China Goes Global by David Shambaugh

China Goes Global by David Shambaugh

Author:David Shambaugh [Shambaugh, David]
Language: eng
Format: epub
Tags: History, General, Political Science, Asia, China, International Relations
ISBN: 9780199323692
Google: W6fPX_duoGcC
Amazon: 0199860149
Publisher: Oxford University Press
Published: 2013-01-17T16:00:00+00:00


Telecoms

The global telecom industry is very crowded, very competitive, and very dynamic. Huawei is the one of the few Chinese firms to have successfully gone global by the aforementioned criteria, and it is thus considered by many to be China’s most successful multinational corporation.500 By 2011 Huawei had become the world’s second-largest provider of wireless telecommunications, networking equipment, and internet technology (after Cisco Systems), producing everything from routers to smart phones and tablet computers. Huawei reported revenues of $28 billion in 2010 and aims to reach $50 billion by 2015. Headquartered in Shenzhen, Huawei now operates in 140 countries.

Huawei was founded in 1987 by Ren Zhengfei, a former People’s Liberation Army officer with twenty-five years of service in the PLA’s engineering and logistics corps. Ren built the company from an initial investment of 21,000 renminbi (about $3,300 at the current exchange rate) and manufacturing digital switches into a multibillion-dollar global telecommunications giant.501 In 2010 Huawei grossed total revenues of $27.1 billion, with a profit of more than $4.3 billion. Ren’s corporate strategy and secret is an old one: to produce good—or better—quality equipment than the competition at (much) cheaper princes, and providing twenty-four, seven technical service to customers. But Ren’s military origins and the company’s original links to the PLA have clouded its reputation in Europe, Australia, and the United States, where a number of Huawei’s attempted acquisitions and investments were nixed on national security grounds by government authorities. The fear is that Huawei’s equipment could pilfer industrial secrets, eavesdrop on communications or shut them down during a conflict, and hack networks.
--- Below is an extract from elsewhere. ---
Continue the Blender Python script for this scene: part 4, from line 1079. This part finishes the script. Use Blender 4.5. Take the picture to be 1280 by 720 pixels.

For its part, Huawei claims that it is a “collective enterprise” and an employee-owned company with 120,000 staff, having no ties with either the Chinese government or military. Its 2010 Annual Report states that “Huawei Holding (the parent company) is solely owned by employees of the company, without any third parties, including government bodies, holding any of its shares.”502 Nonetheless, Huawei’s corporate structure and accounting remain opaque and its links to the PLA remain in question. In an effort to calm such concerns, Huawei began in 2012 to offer foreign governments “security guarantees” that include foreign government access to the company’s source codes and security checks of equipment and software.503

Despite national security concerns in some countries, Huawei has been able to expand its corporate footprint globally. It pursues what one Huawei executive described as a “Maoist strategy of surrounding the cities from the countryside.”504 That is, the executive recounted, the company calculated its global expansion in three phases: (1) establishing itself in Asia, Africa, and Latin America; (2) expanding into Europe; and (3) gaining a foothold in North America. Phase 1 has been very successful, with these regions accounting for $23 billion in global revenue during 2008 (75 percent of Huawei’s total revenue), according to its chief executive in Brazil. The 2010 Annual Report indicates that the 75–25 (global vs. domestic sales) revenue stream has continued. More than half the company’s revenue in 2010 came from sales of devices, shipping 30 million smart phones and tablets abroad.